→ Dataset records:

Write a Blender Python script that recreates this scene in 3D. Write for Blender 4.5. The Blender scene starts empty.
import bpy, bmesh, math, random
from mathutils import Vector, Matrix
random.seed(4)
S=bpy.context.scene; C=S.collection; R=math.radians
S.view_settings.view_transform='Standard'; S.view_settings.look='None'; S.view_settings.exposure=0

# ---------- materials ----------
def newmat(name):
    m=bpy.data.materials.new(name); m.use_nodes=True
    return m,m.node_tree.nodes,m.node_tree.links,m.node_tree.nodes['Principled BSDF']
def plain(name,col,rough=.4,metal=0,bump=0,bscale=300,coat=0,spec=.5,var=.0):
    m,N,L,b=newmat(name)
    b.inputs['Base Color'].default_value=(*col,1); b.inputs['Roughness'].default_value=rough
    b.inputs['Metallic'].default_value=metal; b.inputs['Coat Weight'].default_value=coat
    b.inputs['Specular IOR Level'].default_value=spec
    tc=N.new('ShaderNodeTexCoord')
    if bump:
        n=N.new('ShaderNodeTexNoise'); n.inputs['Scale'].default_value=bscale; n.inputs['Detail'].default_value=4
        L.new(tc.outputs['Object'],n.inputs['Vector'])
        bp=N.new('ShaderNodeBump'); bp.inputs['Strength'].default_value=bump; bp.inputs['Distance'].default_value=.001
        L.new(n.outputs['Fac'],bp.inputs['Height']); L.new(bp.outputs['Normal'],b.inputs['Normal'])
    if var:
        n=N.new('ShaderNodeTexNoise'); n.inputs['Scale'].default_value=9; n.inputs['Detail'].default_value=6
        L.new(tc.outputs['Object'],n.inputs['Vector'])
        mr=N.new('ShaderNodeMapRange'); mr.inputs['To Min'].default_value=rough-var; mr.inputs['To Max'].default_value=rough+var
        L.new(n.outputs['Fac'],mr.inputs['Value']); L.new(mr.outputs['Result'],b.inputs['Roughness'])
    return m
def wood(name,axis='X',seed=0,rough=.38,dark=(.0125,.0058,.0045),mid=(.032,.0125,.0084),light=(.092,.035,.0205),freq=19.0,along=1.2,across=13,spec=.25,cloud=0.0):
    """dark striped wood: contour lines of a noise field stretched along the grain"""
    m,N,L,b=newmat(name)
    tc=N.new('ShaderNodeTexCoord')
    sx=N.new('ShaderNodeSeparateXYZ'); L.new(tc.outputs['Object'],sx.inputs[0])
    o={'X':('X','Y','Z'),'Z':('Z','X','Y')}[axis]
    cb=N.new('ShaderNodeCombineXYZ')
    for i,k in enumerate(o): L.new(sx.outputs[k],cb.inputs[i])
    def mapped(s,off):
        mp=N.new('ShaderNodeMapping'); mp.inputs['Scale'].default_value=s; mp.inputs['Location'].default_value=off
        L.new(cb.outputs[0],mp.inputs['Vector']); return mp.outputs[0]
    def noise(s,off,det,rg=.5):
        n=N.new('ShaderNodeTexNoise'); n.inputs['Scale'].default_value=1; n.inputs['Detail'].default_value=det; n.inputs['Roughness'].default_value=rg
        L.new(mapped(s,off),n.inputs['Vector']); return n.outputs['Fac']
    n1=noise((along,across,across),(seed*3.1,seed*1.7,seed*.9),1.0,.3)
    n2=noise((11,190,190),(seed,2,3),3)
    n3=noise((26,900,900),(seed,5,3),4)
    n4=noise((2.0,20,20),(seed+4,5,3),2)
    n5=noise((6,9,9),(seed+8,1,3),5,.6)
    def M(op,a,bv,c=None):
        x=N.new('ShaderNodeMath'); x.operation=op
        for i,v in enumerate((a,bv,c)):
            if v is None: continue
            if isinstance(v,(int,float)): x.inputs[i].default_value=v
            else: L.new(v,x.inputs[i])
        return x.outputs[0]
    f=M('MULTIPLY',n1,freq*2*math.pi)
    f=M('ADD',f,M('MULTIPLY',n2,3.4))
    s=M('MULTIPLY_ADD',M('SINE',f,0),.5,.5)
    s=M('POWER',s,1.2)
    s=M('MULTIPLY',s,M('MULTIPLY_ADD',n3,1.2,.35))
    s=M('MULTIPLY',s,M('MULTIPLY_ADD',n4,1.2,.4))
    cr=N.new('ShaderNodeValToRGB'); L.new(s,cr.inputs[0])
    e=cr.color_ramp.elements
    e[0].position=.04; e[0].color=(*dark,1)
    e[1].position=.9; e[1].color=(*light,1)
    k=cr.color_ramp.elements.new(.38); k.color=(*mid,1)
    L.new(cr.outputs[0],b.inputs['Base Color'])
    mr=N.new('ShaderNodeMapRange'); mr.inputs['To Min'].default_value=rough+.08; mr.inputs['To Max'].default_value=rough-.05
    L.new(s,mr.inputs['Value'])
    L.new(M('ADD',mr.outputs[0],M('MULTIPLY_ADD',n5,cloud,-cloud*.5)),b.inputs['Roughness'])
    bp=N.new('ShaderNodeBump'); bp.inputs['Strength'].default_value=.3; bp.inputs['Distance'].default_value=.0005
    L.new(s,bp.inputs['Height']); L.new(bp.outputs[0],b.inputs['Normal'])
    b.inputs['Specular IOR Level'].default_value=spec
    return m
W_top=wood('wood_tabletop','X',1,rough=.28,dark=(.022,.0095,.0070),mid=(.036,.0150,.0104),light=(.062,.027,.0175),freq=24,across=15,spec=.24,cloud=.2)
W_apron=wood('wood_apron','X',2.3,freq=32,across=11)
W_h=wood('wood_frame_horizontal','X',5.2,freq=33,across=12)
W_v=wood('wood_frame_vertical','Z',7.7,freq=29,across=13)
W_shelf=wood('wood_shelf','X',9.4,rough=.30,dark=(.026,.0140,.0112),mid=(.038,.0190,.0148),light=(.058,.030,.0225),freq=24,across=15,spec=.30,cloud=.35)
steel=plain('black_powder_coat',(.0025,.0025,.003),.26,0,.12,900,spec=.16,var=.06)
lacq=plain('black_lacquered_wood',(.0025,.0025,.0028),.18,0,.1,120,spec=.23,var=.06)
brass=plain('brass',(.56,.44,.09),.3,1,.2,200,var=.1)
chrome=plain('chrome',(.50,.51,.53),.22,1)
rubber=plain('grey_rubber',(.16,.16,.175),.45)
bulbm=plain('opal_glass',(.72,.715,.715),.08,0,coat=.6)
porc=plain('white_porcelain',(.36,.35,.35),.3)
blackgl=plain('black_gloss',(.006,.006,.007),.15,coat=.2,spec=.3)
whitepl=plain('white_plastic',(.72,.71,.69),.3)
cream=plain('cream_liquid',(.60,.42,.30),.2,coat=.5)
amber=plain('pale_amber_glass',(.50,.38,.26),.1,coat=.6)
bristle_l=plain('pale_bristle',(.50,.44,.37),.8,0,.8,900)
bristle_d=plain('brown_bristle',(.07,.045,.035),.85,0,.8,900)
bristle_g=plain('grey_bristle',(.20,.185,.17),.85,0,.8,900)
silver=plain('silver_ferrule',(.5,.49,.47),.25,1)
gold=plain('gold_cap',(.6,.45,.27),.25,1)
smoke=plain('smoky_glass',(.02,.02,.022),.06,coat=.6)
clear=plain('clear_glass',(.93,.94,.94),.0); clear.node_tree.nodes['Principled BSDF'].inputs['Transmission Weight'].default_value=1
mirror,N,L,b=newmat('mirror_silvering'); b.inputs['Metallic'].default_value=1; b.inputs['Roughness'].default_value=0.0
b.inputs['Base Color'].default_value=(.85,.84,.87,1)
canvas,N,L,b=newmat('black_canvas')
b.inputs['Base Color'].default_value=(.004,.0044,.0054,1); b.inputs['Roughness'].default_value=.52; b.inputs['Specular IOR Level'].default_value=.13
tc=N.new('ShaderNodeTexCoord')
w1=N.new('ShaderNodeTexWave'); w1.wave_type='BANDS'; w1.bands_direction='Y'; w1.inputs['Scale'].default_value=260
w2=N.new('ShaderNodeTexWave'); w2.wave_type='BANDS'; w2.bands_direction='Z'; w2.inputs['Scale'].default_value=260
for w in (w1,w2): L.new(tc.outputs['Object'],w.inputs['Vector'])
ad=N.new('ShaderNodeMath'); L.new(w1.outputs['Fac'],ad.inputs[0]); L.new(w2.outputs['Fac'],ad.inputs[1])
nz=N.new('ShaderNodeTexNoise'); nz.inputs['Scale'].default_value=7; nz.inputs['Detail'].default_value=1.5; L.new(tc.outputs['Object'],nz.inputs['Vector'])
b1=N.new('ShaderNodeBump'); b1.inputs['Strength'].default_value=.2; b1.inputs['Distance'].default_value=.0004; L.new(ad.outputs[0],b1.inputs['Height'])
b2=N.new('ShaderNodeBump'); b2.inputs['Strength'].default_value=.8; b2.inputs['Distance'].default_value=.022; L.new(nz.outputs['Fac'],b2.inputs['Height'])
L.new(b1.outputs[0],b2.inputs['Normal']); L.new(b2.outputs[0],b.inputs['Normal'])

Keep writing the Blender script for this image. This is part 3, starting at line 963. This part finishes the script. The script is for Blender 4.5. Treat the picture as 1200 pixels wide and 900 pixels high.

→ Aim of the exercise: Your answer should be only a number: how many lines of the data above contain the string "Blender"?

→ Exercise result: 2